When I read the description I thought, “well that sounds just quirky enough to be interesting.” Noting that it is a debut, I didn’t have high expectations. Boy was I wrong. This book is something very special.

Both lyrical and choppy, it has a unique pacing to it that I really enjoyed. Some chapters (if you can even call them that) are one sentence, others just a paragraph, while others are many pages. It really suits the story and I loved the unusual structure. I found the shorter chapters really lent a weight to the words that the reader might otherwise have rushed through. Some parts of the book are really more like poetry than prose, which I also loved.

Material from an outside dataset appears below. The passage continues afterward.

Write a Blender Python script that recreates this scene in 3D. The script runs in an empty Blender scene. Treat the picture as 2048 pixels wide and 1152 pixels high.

Both Wren and Lewis are wonderfully developed characters that we get to know well. I loved both of them. I was a little concerned I wouldn’t be able to suspend my disbelief with Lewis’ condition and that it would take me out of the story, but again I was wrong. Emily writes it so well, I found myself totally immersed and believing every word. 

This story is heartbreaking, beautiful and uplifting. There are a lot of themes in this book to the point it is hard to even nail down the key ones, and they are all so masterfully done, as a reader you viscerally feel everything. Living through grief, motherhood, facing change, and the nature of true love are all expertly explored here. Parts are heavy, but then they are balanced with a lightness and some humour.

Shark Heart is a stunning debut by a very talented writer. 

Thank you, Simon & Schuster Canada for the ARC in exchange for an honest review.